Given instruction | Quote every line as given.

Data |
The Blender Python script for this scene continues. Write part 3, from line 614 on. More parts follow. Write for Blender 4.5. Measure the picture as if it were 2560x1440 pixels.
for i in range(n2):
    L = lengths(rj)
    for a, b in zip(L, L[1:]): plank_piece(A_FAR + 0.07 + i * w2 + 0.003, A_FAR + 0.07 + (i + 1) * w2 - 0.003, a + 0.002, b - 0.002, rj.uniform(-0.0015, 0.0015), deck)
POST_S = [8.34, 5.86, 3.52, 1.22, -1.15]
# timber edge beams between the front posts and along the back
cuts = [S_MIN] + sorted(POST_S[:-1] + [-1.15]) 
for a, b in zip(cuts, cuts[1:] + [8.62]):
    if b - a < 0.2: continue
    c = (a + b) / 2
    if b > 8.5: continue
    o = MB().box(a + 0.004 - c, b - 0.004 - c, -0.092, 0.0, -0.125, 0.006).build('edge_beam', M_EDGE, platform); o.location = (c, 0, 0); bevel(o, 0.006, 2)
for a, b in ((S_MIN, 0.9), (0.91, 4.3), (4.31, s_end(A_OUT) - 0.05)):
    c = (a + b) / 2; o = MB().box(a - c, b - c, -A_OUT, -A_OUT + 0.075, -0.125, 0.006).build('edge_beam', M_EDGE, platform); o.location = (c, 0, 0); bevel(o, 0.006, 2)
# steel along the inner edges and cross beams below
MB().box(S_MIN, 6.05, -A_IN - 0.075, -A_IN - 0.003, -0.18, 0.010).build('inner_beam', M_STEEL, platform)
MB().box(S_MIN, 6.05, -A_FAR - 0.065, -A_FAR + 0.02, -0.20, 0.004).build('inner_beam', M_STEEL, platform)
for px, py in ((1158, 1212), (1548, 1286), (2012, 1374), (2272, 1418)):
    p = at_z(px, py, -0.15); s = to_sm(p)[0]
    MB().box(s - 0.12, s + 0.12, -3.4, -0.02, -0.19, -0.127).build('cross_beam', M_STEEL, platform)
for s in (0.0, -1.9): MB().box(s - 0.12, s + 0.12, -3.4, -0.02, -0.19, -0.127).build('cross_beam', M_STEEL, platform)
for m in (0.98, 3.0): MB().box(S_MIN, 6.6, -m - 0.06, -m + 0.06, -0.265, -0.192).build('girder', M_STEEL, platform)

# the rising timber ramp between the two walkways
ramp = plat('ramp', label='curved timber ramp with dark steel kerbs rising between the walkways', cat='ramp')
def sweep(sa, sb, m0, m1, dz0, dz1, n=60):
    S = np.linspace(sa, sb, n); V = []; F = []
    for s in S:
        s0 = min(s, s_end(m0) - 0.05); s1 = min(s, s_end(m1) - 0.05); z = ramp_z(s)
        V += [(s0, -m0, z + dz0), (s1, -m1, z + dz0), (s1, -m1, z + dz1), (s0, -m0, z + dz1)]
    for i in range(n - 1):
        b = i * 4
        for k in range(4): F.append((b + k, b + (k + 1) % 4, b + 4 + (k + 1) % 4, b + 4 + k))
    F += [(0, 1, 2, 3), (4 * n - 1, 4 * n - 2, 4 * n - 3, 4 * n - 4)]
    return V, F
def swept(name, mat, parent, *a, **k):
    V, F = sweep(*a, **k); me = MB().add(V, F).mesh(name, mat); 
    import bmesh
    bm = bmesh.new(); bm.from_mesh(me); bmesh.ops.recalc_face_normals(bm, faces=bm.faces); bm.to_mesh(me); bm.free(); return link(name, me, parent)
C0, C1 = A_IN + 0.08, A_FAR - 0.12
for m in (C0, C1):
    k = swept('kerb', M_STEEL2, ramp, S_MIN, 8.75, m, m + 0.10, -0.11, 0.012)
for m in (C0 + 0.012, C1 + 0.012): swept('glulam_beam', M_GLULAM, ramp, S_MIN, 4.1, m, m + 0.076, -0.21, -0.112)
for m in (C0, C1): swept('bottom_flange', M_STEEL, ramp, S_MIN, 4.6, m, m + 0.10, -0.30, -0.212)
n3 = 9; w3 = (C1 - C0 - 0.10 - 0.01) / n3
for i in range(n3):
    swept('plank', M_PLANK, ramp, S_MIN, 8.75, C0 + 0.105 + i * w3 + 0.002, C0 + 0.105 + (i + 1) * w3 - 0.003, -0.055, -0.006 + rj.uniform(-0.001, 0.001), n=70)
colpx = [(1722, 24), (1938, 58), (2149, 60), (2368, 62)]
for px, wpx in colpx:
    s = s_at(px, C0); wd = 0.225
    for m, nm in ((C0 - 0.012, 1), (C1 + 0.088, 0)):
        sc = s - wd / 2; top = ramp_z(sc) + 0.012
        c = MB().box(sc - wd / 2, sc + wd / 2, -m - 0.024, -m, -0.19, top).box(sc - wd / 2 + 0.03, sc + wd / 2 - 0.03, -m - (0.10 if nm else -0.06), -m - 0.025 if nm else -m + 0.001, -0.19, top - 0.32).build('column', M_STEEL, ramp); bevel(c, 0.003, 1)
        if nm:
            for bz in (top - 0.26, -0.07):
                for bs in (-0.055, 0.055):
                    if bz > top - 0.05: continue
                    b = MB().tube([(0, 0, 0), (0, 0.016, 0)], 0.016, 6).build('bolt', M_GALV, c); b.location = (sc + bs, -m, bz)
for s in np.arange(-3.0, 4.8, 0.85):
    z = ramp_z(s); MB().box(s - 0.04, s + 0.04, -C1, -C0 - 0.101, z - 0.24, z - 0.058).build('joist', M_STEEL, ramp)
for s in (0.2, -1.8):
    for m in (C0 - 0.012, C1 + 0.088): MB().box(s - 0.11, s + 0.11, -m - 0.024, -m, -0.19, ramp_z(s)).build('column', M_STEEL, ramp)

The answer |
The Blender Python script for this scene continues. Write part 3, from line 614 on. More parts follow. Write for Blender 4.5. Measure the picture as if it were 2560x1440 pixels.
for i in range(n2):
    L = lengths(rj)
    for a, b in zip(L, L[1:]): plank_piece(A_FAR + 0.07 + i * w2 + 0.003, A_FAR + 0.07 + (i + 1) * w2 - 0.003, a + 0.002, b - 0.002, rj.uniform(-0.0015, 0.0015), deck)
POST_S = [8.34, 5.86, 3.52, 1.22, -1.15]
# timber edge beams between the front posts and along the back
cuts = [S_MIN] + sorted(POST_S[:-1] + [-1.15]) 
for a, b in zip(cuts, cuts[1:] + [8.62]):
    if b - a < 0.2: continue
    c = (a + b) / 2
    if b > 8.5: continue
    o = MB().box(a + 0.004 - c, b - 0.004 - c, -0.092, 0.0, -0.125, 0.006).build('edge_beam', M_EDGE, platform); o.location = (c, 0, 0); bevel(o, 0.006, 2)
for a, b in ((S_MIN, 0.9), (0.91, 4.3), (4.31, s_end(A_OUT) - 0.05)):
    c = (a + b) / 2; o = MB().box(a - c, b - c, -A_OUT, -A_OUT + 0.075, -0.125, 0.006).build('edge_beam', M_EDGE, platform); o.location = (c, 0, 0); bevel(o, 0.006, 2)
# steel along the inner edges and cross beams below
MB().box(S_MIN, 6.05, -A_IN - 0.075, -A_IN - 0.003, -0.18, 0.010).build('inner_beam', M_STEEL, platform)
MB().box(S_MIN, 6.05, -A_FAR - 0.065, -A_FAR + 0.02, -0.20, 0.004).build('inner_beam', M_STEEL, platform)
for px, py in ((1158, 1212), (1548, 1286), (2012, 1374), (2272, 1418)):
    p = at_z(px, py, -0.15); s = to_sm(p)[0]
    MB().box(s - 0.12, s + 0.12, -3.4, -0.02, -0.19, -0.127).build('cross_beam', M_STEEL, platform)
for s in (0.0, -1.9): MB().box(s - 0.12, s + 0.12, -3.4, -0.02, -0.19, -0.127).build('cross_beam', M_STEEL, platform)
for m in (0.98, 3.0): MB().box(S_MIN, 6.6, -m - 0.06, -m + 0.06, -0.265, -0.192).build('girder', M_STEEL, platform)

# the rising timber ramp between the two walkways
ramp = plat('ramp', label='curved timber ramp with dark steel kerbs rising between the walkways', cat='ramp')
def sweep(sa, sb, m0, m1, dz0, dz1, n=60):
    S = np.linspace(sa, sb, n); V = []; F = []
    for s in S:
        s0 = min(s, s_end(m0) - 0.05); s1 = min(s, s_end(m1) - 0.05); z = ramp_z(s)
        V += [(s0, -m0, z + dz0), (s1, -m1, z + dz0), (s1, -m1, z + dz1), (s0, -m0, z + dz1)]
    for i in range(n - 1):
        b = i * 4
        for k in range(4): F.append((b + k, b + (k + 1) % 4, b + 4 + (k + 1) % 4, b + 4 + k))
    F += [(0, 1, 2, 3), (4 * n - 1, 4 * n - 2, 4 * n - 3, 4 * n - 4)]
    return V, F
def swept(name, mat, parent, *a, **k):
    V, F = sweep(*a, **k); me = MB().add(V, F).mesh(name, mat); 
    import bmesh
    bm = bmesh.new(); bm.from_mesh(me); bmesh.ops.recalc_face_normals(bm, faces=bm.faces); bm.to_mesh(me); bm.free(); return link(name, me, parent)
C0, C1 = A_IN + 0.08, A_FAR - 0.12
for m in (C0, C1):
    k = swept('kerb', M_STEEL2, ramp, S_MIN, 8.75, m, m + 0.10, -0.11, 0.012)
for m in (C0 + 0.012, C1 + 0.012): swept('glulam_beam', M_GLULAM, ramp, S_MIN, 4.1, m, m + 0.076, -0.21, -0.112)
for m in (C0, C1): swept('bottom_flange', M_STEEL, ramp, S_MIN, 4.6, m, m + 0.10, -0.30, -0.212)
n3 = 9; w3 = (C1 - C0 - 0.10 - 0.01) / n3
for i in range(n3):
    swept('plank', M_PLANK, ramp, S_MIN, 8.75, C0 + 0.105 + i * w3 + 0.002, C0 + 0.105 + (i + 1) * w3 - 0.003, -0.055, -0.006 + rj.uniform(-0.001, 0.001), n=70)
colpx = [(1722, 24), (1938, 58), (2149, 60), (2368, 62)]
for px, wpx in colpx:
    s = s_at(px, C0); wd = 0.225
    for m, nm in ((C0 - 0.012, 1), (C1 + 0.088, 0)):
        sc = s - wd / 2; top = ramp_z(sc) + 0.012
        c = MB().box(sc - wd / 2, sc + wd / 2, -m - 0.024, -m, -0.19, top).box(sc - wd / 2 + 0.03, sc + wd / 2 - 0.03, -m - (0.10 if nm else -0.06), -m - 0.025 if nm else -m + 0.001, -0.19, top - 0.32).build('column', M_STEEL, ramp); bevel(c, 0.003, 1)
        if nm:
            for bz in (top - 0.26, -0.07):
                for bs in (-0.055, 0.055):
                    if bz > top - 0.05: continue
                    b = MB().tube([(0, 0, 0), (0, 0.016, 0)], 0.016, 6).build('bolt', M_GALV, c); b.location = (sc + bs, -m, bz)
for s in np.arange(-3.0, 4.8, 0.85):
    z = ramp_z(s); MB().box(s - 0.04, s + 0.04, -C1, -C0 - 0.101, z - 0.24, z - 0.058).build('joist', M_STEEL, ramp)
for s in (0.2, -1.8):
    for m in (C0 - 0.012, C1 + 0.088): MB().box(s - 0.11, s + 0.11, -m - 0.024, -m, -0.19, ramp_z(s)).build('column', M_STEEL, ramp)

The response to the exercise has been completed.